En Raqa han quedado aún fuerzas para hacer chistes sobre los casi cuatro años que estuvieron bajo control del autodenominado Estado Islámico (EI). Una de las bromas que corren: un hombre sube a un edificio y al mirar hacia abajo se asusta porque sólo ve manchas negras, moscas volando sobre el asfalto. “Esas éramos nosotras, teníamos que ir vestidas de negro y además usar abayas que no se pegaran al cuerpo”, cuenta sonriendo Om Yusuf, secretaria de Leila Mustafa, la mujer al frente de Raqa, la alcaldesa de facto de la ciudad.
Es toda una ironía, porque como explica el chiste, en Raqa hasta hace poco las mujeres estaban bajo el control absoluto de los hombres. Leila Mustafa no ha cumplido aún los 30 años, es ingeniera industrial y codirige el Consejo Civil que administra Raqa. En la práctica es la persona al mando de la ciudad. “No podemos negar –dice– que esa ideología tuvo un efecto en la ciudad, todavía la podemos ver en las calles, pero esperamos poder erradicarla pronto porque nunca perteneció a Raqa. Es impuesta”. En cualquier caso, reconoce que más allá de la reconstrucción, el restablecimiento de los servicios básicos o el desminado, el trabajo más difícil será el de eliminar la mentalidad islamista.

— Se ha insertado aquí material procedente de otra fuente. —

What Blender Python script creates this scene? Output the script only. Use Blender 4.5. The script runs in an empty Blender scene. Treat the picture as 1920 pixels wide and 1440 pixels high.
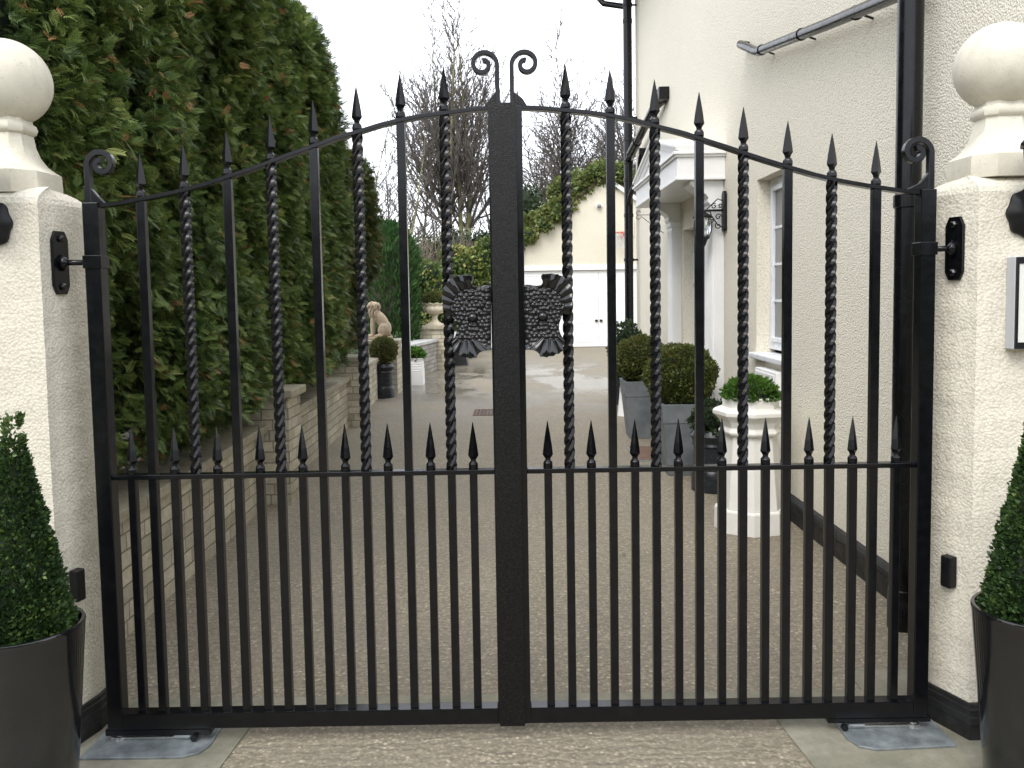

“El EI ha dejado de existir como fuerza militar pero no como ideología. Y ese es nuestro reto”, añade Leila, que no se cubre el cabello, igual que muchas de las mujeres que trabajan en el Consejo Civil. Otras llevan velos de colores y faldas estrechas, como Om Yusuf, de 25 años. “El EI fue creado mayoritariamente por extranjeros, los sirios de Raqa no tuvieron prácticamente nada que ver”, explica Leila, que dice que antes de la guerra era mucho más común ver mujeres con niqab (el velo integral) en Hama o Alepo, donde estudió.
Pero cuatro años de presencia del EI en Raqa ha logrado que su manera de pensar quedara grabada en la mente de muchas personas. Hay mujeres que siguen llevando el niqab, y muchos hombres evitan la mirada femenina, un comportamiento que antes no era habitual en la ciudad.
En esta construcción de cinco pisos ubicada frente al río Éufrates, la única que queda en pie en la zona, hay un gran dinamismo. Hombres y mujeres suben y bajan las escaleras con papeles en la mano. La sala de espera de la oficina de Leila siempre está atiborrada de gente que quiere hablar con ella, obtener una firma. La mayoría son trabajadores de oenegés que colaboran para que la vida regrese a la ciudad.
“Todavía hay muchas minas y mucha gente no puede volver porque sus casas están destruidas y no tienen donde vivir, pero estamos trabajando lo más rápido que podemos”, asegura Leila. Sus palabras son confirmadas por varios testigos que han visitado Raqa en los últimos meses y que reconocen que hay menos escombros en las calles y mucha más vida. El nivel de destrucción, sin embargo, es desolador.
Días después de que el EI tomara el control definitivo de la ciudad, en el 2014, Leila pagó a un grupo de contrabandistas para huir y buscó refugio en la zona de mayoría kurda, etnia a la que pertenece. Cuando se acercaba el comienzo de la batalla por la liberación, pasó a formar parte del Consejo de Raqa, integrado por personas de distintas comunidades, que tenía como misión prepararse para tomar el control administrativo.
A diferencia de Mosul, la capital del califato en Irak, en Raqa no hay un Estado que esté apoyando la reconstrucción. Esa labor está aquí a cargo de un comité que trabaja en coordinación con la ayuda internacional. “Raqa se ha sacrificado muchísimo en esta lucha, miles de civiles y militares de las Fuerzas Democráticas de Siria murieron en la lucha por liberarla. Por eso necesitamos el apoyo de la comunidad internacional”, asegura Leila, testigo del riesgo que conlleva liderar una ciudad donde la guerra sigue agazapada en la cabeza de muchos.
Algunos miembros del Consejo Civil han muerto en los últimos meses, algunos de ellos asesinados, como Omar Aloush. El que muchos señalaban como el gran líder del Consejo Civil de Raqa, el hombre (también kurdo) que coordinó la salida de decenas de combatientes del EI de la ciudad en los momentos finales de la batalla, fue asesinado en su casa de Tal Abiad, una población fronteriza con Turquía, hace unos meses. Desde entonces Leila se ha convertido en la persona más relevante de esta administración.
“No me gusta sentarme en este escritorio”, dice sobre la mesa en la que trabaja, en la que hay banderas y otros objetos que pertenecieron a Aloush, además de una fotografía de ellos dos juntos. Todavía va vestida de negro, y sus ojos se humedecen cuando habla de lo que pasó.
“Una personalidad así era una barrera para los planes de Turquía”, dice Leila, que destaca la amenaza del país vecino. “Si los turcos entran o no, como hicieron en Afrin, es algo que se debe preguntar a la comunidad internacional”, sentencia. También destaca el reto de tejer redes de confianza entre las distintas etnias presentes en la ciudad.
“Perdone cuando sienta que puede” es el lema que han creado para promover la reconciliación. “Usamos estas palabras porque sabemos que no todos pueden perdonar al mismo tiempo. Mucha gente ha muerto”, dice Leila, que cada día tiene que transitar la ruta que la lleva de vuelta a las áreas de mayoría kurda, donde es más fácil protegerla. Para ella eso es parte de su trabajo.